Problem statement: Below is a listing; reproduce each line of it exactly.

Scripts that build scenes
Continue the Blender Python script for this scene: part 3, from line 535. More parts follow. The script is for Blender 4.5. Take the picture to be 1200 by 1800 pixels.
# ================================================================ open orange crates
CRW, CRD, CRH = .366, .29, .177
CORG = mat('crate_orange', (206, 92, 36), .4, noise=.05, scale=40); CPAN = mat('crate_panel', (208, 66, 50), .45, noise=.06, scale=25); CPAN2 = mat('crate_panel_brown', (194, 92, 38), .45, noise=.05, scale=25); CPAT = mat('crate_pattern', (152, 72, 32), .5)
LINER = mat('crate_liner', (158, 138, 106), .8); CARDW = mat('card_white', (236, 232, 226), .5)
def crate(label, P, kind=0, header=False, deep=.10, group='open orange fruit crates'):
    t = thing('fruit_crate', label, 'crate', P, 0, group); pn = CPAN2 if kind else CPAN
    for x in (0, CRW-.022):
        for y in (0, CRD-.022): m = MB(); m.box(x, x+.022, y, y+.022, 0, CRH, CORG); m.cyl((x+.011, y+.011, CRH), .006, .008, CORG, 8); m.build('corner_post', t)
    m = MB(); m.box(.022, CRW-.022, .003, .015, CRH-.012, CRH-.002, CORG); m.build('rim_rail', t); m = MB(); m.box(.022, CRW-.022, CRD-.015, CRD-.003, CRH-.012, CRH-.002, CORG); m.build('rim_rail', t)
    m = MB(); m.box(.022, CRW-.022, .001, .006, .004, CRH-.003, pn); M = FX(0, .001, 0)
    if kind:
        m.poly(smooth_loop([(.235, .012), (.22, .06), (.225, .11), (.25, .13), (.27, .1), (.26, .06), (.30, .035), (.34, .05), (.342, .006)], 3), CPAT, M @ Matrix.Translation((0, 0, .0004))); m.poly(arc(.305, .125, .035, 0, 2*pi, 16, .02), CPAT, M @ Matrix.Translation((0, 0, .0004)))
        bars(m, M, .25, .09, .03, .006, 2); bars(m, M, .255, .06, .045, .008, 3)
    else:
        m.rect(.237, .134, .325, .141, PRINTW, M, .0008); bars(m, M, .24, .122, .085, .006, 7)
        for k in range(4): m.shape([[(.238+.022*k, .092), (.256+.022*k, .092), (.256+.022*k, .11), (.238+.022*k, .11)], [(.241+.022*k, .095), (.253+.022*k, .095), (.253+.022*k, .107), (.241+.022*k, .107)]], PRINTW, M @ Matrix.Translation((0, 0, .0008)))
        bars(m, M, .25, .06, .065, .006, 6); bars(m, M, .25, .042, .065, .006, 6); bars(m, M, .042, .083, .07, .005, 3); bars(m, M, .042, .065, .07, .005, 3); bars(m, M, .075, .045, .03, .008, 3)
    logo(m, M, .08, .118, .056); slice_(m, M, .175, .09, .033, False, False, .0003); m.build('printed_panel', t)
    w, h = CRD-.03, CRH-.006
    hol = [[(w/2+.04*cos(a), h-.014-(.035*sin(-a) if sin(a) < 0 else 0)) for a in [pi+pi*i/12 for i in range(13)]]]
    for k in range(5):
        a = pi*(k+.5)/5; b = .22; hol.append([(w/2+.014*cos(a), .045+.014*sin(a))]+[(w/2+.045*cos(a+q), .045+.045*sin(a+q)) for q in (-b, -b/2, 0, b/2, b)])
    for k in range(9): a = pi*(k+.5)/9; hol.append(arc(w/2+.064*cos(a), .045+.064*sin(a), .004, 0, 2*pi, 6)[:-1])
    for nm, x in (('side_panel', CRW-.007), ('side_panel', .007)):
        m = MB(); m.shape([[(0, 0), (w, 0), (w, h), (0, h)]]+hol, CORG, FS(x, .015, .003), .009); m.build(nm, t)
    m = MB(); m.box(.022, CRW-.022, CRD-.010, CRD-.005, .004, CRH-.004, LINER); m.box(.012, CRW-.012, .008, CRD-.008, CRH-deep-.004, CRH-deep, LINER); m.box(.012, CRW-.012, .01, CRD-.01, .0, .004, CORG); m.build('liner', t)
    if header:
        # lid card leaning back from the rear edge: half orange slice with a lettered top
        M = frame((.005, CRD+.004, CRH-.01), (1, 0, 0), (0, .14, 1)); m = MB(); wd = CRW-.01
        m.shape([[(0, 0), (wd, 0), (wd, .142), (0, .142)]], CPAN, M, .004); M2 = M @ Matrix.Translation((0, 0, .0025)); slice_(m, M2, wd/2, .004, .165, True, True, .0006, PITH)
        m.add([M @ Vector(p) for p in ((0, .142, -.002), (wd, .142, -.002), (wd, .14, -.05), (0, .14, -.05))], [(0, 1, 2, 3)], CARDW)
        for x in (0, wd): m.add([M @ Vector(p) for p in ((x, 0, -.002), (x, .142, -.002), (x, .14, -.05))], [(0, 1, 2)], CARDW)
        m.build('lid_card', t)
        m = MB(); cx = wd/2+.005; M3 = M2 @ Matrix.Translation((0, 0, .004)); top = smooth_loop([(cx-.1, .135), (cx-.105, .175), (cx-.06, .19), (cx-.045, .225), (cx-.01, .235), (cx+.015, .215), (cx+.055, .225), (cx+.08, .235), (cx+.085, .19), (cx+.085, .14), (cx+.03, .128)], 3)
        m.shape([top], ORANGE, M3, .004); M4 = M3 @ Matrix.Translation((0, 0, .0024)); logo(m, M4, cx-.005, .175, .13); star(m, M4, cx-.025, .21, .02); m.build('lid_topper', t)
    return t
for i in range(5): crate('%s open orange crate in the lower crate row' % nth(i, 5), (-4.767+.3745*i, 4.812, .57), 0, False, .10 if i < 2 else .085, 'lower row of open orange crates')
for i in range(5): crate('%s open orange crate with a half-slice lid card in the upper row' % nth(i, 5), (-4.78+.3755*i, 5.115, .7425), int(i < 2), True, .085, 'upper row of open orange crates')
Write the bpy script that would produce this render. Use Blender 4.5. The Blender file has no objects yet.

Exercise solution:
Continue the Blender Python script for this scene: part 3, from line 535. More parts follow. The script is for Blender 4.5. Take the picture to be 1200 by 1800 pixels.
# ================================================================ open orange crates
CRW, CRD, CRH = .366, .29, .177
CORG = mat('crate_orange', (206, 92, 36), .4, noise=.05, scale=40); CPAN = mat('crate_panel', (208, 66, 50), .45, noise=.06, scale=25); CPAN2 = mat('crate_panel_brown', (194, 92, 38), .45, noise=.05, scale=25); CPAT = mat('crate_pattern', (152, 72, 32), .5)
LINER = mat('crate_liner', (158, 138, 106), .8); CARDW = mat('card_white', (236, 232, 226), .5)
def crate(label, P, kind=0, header=False, deep=.10, group='open orange fruit crates'):
    t = thing('fruit_crate', label, 'crate', P, 0, group); pn = CPAN2 if kind else CPAN
    for x in (0, CRW-.022):
        for y in (0, CRD-.022): m = MB(); m.box(x, x+.022, y, y+.022, 0, CRH, CORG); m.cyl((x+.011, y+.011, CRH), .006, .008, CORG, 8); m.build('corner_post', t)
    m = MB(); m.box(.022, CRW-.022, .003, .015, CRH-.012, CRH-.002, CORG); m.build('rim_rail', t); m = MB(); m.box(.022, CRW-.022, CRD-.015, CRD-.003, CRH-.012, CRH-.002, CORG); m.build('rim_rail', t)
    m = MB(); m.box(.022, CRW-.022, .001, .006, .004, CRH-.003, pn); M = FX(0, .001, 0)
    if kind:
        m.poly(smooth_loop([(.235, .012), (.22, .06), (.225, .11), (.25, .13), (.27, .1), (.26, .06), (.30, .035), (.34, .05), (.342, .006)], 3), CPAT, M @ Matrix.Translation((0, 0, .0004))); m.poly(arc(.305, .125, .035, 0, 2*pi, 16, .02), CPAT, M @ Matrix.Translation((0, 0, .0004)))
        bars(m, M, .25, .09, .03, .006, 2); bars(m, M, .255, .06, .045, .008, 3)
    else:
        m.rect(.237, .134, .325, .141, PRINTW, M, .0008); bars(m, M, .24, .122, .085, .006, 7)
        for k in range(4): m.shape([[(.238+.022*k, .092), (.256+.022*k, .092), (.256+.022*k, .11), (.238+.022*k, .11)], [(.241+.022*k, .095), (.253+.022*k, .095), (.253+.022*k, .107), (.241+.022*k, .107)]], PRINTW, M @ Matrix.Translation((0, 0, .0008)))
        bars(m, M, .25, .06, .065, .006, 6); bars(m, M, .25, .042, .065, .006, 6); bars(m, M, .042, .083, .07, .005, 3); bars(m, M, .042, .065, .07, .005, 3); bars(m, M, .075, .045, .03, .008, 3)
    logo(m, M, .08, .118, .056); slice_(m, M, .175, .09, .033, False, False, .0003); m.build('printed_panel', t)
    w, h = CRD-.03, CRH-.006
    hol = [[(w/2+.04*cos(a), h-.014-(.035*sin(-a) if sin(a) < 0 else 0)) for a in [pi+pi*i/12 for i in range(13)]]]
    for k in range(5):
        a = pi*(k+.5)/5; b = .22; hol.append([(w/2+.014*cos(a), .045+.014*sin(a))]+[(w/2+.045*cos(a+q), .045+.045*sin(a+q)) for q in (-b, -b/2, 0, b/2, b)])
    for k in range(9): a = pi*(k+.5)/9; hol.append(arc(w/2+.064*cos(a), .045+.064*sin(a), .004, 0, 2*pi, 6)[:-1])
    for nm, x in (('side_panel', CRW-.007), ('side_panel', .007)):
        m = MB(); m.shape([[(0, 0), (w, 0), (w, h), (0, h)]]+hol, CORG, FS(x, .015, .003), .009); m.build(nm, t)
    m = MB(); m.box(.022, CRW-.022, CRD-.010, CRD-.005, .004, CRH-.004, LINER); m.box(.012, CRW-.012, .008, CRD-.008, CRH-deep-.004, CRH-deep, LINER); m.box(.012, CRW-.012, .01, CRD-.01, .0, .004, CORG); m.build('liner', t)
    if header:
        # lid card leaning back from the rear edge: half orange slice with a lettered top
        M = frame((.005, CRD+.004, CRH-.01), (1, 0, 0), (0, .14, 1)); m = MB(); wd = CRW-.01
        m.shape([[(0, 0), (wd, 0), (wd, .142), (0, .142)]], CPAN, M, .004); M2 = M @ Matrix.Translation((0, 0, .0025)); slice_(m, M2, wd/2, .004, .165, True, True, .0006, PITH)
        m.add([M @ Vector(p) for p in ((0, .142, -.002), (wd, .142, -.002), (wd, .14, -.05), (0, .14, -.05))], [(0, 1, 2, 3)], CARDW)
        for x in (0, wd): m.add([M @ Vector(p) for p in ((x, 0, -.002), (x, .142, -.002), (x, .14, -.05))], [(0, 1, 2)], CARDW)
        m.build('lid_card', t)
        m = MB(); cx = wd/2+.005; M3 = M2 @ Matrix.Translation((0, 0, .004)); top = smooth_loop([(cx-.1, .135), (cx-.105, .175), (cx-.06, .19), (cx-.045, .225), (cx-.01, .235), (cx+.015, .215), (cx+.055, .225), (cx+.08, .235), (cx+.085, .19), (cx+.085, .14), (cx+.03, .128)], 3)
        m.shape([top], ORANGE, M3, .004); M4 = M3 @ Matrix.Translation((0, 0, .0024)); logo(m, M4, cx-.005, .175, .13); star(m, M4, cx-.025, .21, .02); m.build('lid_topper', t)
    return t
for i in range(5): crate('%s open orange crate in the lower crate row' % nth(i, 5), (-4.767+.3745*i, 4.812, .57), 0, False, .10 if i < 2 else .085, 'lower row of open orange crates')
for i in range(5): crate('%s open orange crate with a half-slice lid card in the upper row' % nth(i, 5), (-4.78+.3755*i, 5.115, .7425), int(i < 2), True, .085, 'upper row of open orange crates')
Write the bpy script that would produce this render. Use Blender 4.5. The Blender file has no objects yet.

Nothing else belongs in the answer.